What is a conversion?

A conversion happens when a self-directed IRA owner chooses to move pre-tax retirement savings from a traditional IRA, SEP IRA, SIMPLE IRA or a retirement plan to a Roth IRA. (A SEP IRA is a traditional IRA that holds SEP plan contributions.) The pre-tax portion of the amount converted to a Roth IRA must be included in their taxable income for the year of the conversion. Once the assets are in the Roth IRA, they are “after-tax” assets and may be withdrawn tax-free.

A conversion may be made through a

  • • Direct movement from one IRA custodian to another
  • • Movement between IRAs with the same custodian
  • • Rollover from an IRA or retirement plan custodian to a Roth IRA custodian

There are a variety of reasons people choose to convert assets to a self-directed Roth IRA, including the benefit of tax-free growth on alternative investments held in a Roth IRA and tax-free distributions in retirement. If a Roth IRA owner does not need the money in retirement, they are not forced to take distributions because Roth IRAs are not subject to the age 70½ RMD rules. An IRA owner who is currently in a lower income tax bracket, but expects to be in a higher tax bracket in the future, may benefit from converting now, at the lower tax rate, rather than taking a taxable distribution from the traditional IRA sometime in the future. Additionally, some individuals are not eligible to contribute directly to a Roth IRA because of the income limits, so their path for funding a Roth IRA is through conversions since there are no income limits for conversions.

 

Why would I recharacterize a conversion?

In 2017 and prior years, IRA owners had the option to “undo” a conversion by recharacterizing it into a traditional IRA (or a SIMPLE IRA if that’s where it came from). To do this, they had to direct their IRA custodian to move the assets from the Roth IRA back to a traditional IRA, which would effectively change the assets back into a pre-tax status. IRA owners had to report these transactions to the IRS with the IRA owner’s tax return to explain why the conversion distribution was no longer taxable. 

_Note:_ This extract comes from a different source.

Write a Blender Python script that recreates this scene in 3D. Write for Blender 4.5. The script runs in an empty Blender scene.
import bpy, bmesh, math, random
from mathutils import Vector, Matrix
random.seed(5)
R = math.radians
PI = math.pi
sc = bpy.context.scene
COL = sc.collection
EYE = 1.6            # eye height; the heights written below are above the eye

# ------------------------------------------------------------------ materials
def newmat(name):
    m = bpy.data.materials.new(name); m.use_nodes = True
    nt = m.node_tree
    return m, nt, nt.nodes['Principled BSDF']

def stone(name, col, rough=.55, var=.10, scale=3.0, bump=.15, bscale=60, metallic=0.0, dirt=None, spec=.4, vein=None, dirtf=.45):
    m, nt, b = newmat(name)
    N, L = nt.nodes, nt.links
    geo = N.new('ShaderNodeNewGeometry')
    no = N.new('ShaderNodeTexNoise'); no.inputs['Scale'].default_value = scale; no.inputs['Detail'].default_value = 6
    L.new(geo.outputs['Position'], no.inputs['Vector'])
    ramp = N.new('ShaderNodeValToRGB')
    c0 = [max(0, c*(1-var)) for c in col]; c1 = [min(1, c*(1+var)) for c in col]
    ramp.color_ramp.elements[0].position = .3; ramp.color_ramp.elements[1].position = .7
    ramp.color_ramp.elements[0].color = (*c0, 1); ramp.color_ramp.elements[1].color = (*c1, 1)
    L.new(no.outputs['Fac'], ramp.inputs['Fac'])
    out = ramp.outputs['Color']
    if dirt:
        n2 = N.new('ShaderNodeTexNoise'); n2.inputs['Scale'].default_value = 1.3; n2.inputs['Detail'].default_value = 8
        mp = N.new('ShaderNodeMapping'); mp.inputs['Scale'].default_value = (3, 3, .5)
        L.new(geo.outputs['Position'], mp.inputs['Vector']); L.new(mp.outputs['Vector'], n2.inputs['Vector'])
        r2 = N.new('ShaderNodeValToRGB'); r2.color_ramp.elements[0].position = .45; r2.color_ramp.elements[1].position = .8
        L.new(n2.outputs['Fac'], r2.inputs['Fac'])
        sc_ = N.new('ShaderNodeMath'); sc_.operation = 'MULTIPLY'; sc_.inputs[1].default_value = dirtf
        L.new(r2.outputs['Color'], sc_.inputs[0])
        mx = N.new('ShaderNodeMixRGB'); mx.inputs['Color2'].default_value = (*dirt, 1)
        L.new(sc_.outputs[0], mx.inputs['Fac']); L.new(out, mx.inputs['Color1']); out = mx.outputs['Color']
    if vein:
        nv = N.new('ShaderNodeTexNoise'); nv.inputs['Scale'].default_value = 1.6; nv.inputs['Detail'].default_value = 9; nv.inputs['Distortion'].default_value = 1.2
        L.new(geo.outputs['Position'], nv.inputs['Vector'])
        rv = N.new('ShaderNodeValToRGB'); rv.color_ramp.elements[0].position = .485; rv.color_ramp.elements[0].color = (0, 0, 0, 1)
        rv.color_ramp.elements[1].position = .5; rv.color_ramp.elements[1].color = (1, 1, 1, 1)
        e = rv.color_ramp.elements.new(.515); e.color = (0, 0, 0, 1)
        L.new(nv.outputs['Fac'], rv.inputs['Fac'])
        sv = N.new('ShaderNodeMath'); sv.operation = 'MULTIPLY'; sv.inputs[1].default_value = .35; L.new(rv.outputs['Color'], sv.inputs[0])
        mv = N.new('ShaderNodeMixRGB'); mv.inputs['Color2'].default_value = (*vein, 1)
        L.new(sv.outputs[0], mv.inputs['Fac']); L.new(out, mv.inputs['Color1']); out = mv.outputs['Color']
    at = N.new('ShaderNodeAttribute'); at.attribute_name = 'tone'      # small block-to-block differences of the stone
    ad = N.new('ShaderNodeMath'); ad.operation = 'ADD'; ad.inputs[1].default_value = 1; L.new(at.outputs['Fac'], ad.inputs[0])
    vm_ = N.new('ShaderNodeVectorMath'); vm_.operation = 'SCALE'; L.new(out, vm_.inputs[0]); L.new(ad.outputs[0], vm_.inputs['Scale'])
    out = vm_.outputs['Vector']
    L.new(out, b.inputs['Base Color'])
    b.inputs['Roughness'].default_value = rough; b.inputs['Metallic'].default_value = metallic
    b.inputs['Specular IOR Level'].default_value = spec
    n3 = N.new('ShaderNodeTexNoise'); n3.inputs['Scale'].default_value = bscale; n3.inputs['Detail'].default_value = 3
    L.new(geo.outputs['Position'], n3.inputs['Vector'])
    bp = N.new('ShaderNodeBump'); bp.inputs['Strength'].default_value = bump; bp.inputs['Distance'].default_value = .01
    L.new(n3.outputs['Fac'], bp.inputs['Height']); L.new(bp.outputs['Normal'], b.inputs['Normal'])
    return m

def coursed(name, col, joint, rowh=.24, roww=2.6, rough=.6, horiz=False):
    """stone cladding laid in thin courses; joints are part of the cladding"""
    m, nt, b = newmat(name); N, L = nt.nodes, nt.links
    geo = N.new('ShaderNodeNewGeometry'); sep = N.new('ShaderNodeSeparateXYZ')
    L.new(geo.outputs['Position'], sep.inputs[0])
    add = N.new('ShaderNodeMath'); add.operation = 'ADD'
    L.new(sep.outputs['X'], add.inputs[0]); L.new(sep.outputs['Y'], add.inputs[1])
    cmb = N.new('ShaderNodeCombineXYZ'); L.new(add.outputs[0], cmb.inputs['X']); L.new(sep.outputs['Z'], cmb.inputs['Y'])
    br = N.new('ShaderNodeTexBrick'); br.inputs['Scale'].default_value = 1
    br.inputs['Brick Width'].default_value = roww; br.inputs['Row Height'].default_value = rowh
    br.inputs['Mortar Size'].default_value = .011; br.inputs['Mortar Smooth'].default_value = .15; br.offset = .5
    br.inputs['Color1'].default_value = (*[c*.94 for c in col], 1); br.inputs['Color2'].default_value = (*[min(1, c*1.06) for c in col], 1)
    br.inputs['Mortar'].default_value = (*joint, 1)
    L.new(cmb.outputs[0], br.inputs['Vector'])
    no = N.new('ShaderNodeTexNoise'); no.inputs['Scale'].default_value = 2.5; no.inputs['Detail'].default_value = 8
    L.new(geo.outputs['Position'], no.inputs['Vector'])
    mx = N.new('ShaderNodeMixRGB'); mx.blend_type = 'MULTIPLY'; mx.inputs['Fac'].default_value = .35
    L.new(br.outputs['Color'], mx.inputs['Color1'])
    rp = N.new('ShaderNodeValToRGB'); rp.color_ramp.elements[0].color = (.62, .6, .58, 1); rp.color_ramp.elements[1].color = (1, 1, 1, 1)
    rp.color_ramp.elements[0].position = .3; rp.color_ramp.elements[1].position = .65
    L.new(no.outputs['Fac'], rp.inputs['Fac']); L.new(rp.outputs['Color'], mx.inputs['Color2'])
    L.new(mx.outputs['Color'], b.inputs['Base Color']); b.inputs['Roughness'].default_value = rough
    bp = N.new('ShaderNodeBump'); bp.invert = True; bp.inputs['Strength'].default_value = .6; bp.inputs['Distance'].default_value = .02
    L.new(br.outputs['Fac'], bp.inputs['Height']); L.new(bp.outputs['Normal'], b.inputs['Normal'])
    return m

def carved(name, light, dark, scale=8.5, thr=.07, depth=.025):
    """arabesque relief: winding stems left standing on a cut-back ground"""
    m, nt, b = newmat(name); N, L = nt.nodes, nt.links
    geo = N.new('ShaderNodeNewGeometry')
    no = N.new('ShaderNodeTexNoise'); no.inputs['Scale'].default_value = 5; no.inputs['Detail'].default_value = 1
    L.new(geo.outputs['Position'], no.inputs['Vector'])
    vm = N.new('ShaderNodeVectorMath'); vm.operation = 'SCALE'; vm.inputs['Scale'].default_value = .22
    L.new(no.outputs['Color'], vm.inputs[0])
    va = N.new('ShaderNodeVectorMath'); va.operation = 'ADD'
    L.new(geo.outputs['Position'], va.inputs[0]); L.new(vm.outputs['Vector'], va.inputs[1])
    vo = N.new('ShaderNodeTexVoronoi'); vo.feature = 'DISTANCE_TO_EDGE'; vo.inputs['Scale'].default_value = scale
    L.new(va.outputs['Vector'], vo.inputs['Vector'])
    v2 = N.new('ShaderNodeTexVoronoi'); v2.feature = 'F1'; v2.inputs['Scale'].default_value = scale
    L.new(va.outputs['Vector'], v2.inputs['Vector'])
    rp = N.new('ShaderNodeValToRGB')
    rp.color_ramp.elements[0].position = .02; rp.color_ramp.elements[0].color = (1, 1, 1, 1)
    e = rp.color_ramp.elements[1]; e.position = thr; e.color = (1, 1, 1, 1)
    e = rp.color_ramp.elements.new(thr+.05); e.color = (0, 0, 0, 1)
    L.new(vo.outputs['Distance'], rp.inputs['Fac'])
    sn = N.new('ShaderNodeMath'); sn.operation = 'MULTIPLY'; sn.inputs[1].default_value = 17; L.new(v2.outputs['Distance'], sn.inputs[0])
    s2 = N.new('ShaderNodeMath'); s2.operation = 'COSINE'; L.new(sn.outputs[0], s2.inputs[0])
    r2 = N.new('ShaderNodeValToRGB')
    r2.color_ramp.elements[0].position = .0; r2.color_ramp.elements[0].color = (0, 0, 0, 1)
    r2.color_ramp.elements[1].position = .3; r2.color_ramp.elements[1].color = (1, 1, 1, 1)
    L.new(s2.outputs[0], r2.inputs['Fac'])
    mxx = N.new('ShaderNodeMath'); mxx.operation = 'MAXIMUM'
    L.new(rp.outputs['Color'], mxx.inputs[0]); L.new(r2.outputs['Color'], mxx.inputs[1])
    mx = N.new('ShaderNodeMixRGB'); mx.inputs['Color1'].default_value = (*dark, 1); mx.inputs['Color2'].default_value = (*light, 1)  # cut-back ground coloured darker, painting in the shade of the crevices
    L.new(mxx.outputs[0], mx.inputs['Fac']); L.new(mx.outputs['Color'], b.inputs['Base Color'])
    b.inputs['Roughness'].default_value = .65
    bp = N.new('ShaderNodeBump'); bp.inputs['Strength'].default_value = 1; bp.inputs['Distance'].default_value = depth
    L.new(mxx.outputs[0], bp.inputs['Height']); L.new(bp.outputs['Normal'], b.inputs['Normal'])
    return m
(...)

Taxpayers valued this safety net because it allowed them to change their minds about paying taxes on the dollars initially converted. For example, if the added amount of taxable income from the conversion put the IRA owner in a higher tax bracket, or they didn’t have the funds to pay the tax owed for the conversion, they could undo the conversion. Additionally, IRA owners could watch the performance of their investment in the self-directed Roth IRA during the year or so after the conversion. If the investment value decreased significantly, the IRA owner could undo the conversion, so they were not stuck paying taxes on a conversion amount that was no longer as valuable as the amount they would have to recognize as taxable income. They could move the remaining assets back to a traditional IRA and un-do the conversion without penalty.

 

How have the rules changed?

While you can still convert pre-tax assets to a Roth IRA, you can no longer recharacterize a Roth conversion that occurred in 2018 or later. But the IRS has clarified that taxpayers may still recharacterize a 2017 conversion up until their tax return due date, plus extensions (typically October 15, 2018, if you file your taxes timely).

If you’re thinking about converting assets to a self-directed Roth IRA, make sure you understand the benefits and the tax impact before you complete the conversion. If the taxes are a concern, you may want to consider converting smaller amounts in multiple years instead of converting a large balance all at once.

You can still recharacterize a current-year (new) contribution if you change your mind about contributing to one type of IRA or another or if you find out you were not eligible to make the entire contribution to one type of IRA. For example, if you make an annual contribution for 2018 (up to $5,500, $6,500 if you’re age 50 or older) to a traditional or Roth IRA, you have until your 2018 tax-filing deadline plus extensions to recharacterize the contribution and any attributable earnings to the other type of IRA. Just be sure to complete the proper paperwork with your IRA custodian and reflect the proper contribution amount (and deduction if applicable) on your tax return.